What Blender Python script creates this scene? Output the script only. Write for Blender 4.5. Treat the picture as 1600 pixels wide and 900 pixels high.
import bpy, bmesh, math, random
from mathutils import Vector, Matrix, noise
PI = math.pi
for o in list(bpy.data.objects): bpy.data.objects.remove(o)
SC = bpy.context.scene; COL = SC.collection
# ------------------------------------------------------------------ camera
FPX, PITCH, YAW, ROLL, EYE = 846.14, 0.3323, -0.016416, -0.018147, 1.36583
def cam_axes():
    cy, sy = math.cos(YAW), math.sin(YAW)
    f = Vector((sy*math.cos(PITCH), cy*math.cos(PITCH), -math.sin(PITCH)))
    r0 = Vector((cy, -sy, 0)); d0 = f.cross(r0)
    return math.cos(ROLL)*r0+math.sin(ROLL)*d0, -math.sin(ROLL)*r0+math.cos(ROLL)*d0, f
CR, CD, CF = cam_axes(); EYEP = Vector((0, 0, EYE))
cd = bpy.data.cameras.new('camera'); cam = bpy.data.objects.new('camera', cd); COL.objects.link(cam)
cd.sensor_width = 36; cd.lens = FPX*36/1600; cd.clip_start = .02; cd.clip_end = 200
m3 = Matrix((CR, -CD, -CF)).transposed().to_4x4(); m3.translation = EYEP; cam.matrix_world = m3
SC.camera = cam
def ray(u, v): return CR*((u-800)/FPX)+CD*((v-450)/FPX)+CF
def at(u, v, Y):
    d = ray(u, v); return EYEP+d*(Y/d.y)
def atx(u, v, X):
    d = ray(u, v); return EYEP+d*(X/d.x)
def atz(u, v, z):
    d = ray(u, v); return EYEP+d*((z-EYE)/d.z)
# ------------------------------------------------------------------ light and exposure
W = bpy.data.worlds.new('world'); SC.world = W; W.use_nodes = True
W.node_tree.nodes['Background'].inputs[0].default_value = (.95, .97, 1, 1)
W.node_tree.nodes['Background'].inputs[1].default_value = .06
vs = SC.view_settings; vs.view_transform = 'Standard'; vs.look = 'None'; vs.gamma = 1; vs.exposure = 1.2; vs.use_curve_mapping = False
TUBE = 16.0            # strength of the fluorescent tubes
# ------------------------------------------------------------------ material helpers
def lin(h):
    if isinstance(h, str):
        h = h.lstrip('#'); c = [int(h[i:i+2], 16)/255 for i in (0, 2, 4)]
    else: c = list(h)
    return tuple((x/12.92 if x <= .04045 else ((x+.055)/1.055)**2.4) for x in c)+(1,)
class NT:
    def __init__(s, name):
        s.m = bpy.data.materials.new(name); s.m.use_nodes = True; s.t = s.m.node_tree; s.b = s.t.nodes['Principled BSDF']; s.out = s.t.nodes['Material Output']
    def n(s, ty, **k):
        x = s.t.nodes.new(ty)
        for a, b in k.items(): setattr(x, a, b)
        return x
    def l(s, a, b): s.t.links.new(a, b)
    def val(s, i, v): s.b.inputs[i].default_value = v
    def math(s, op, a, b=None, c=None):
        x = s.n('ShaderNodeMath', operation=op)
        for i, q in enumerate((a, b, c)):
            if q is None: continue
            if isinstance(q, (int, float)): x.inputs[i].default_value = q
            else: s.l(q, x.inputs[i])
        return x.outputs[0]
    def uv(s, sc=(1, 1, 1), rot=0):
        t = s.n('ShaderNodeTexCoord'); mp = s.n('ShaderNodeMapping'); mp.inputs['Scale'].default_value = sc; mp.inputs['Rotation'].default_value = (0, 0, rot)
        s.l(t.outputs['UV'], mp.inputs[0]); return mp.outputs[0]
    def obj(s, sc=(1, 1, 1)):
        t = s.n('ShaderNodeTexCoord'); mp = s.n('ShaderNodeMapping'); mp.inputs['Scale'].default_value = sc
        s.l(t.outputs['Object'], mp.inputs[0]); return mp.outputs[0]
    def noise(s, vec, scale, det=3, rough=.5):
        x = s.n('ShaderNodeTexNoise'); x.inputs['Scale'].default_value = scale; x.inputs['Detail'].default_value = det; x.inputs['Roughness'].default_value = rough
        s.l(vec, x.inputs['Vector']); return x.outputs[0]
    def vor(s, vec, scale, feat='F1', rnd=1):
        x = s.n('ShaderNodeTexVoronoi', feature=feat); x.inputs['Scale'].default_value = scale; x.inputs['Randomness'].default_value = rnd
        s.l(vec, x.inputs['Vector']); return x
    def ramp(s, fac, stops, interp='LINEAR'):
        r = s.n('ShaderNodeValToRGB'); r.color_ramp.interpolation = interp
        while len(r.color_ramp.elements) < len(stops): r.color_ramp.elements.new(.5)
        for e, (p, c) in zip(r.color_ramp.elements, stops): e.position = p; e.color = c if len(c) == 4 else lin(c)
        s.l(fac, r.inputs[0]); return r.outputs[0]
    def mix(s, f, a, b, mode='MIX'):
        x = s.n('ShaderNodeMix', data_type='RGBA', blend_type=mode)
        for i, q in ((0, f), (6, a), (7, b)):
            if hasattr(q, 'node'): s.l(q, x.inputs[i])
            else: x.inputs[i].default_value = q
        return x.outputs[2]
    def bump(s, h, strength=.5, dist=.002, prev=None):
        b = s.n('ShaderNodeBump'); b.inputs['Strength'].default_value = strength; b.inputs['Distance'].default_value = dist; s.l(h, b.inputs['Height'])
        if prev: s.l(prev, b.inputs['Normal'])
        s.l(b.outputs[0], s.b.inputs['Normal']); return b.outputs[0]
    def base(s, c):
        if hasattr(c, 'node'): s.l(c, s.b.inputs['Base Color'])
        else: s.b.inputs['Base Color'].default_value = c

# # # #

WRITTEN TASK: Copy out each line in the listing that has the word "scene".

WRITTEN RESPONSE:
What Blender Python script creates this scene? Output the script only. Write for Blender 4.5. Treat the picture as 1600 pixels wide and 900 pixels high.
SC = bpy.context.scene; COL = SC.collection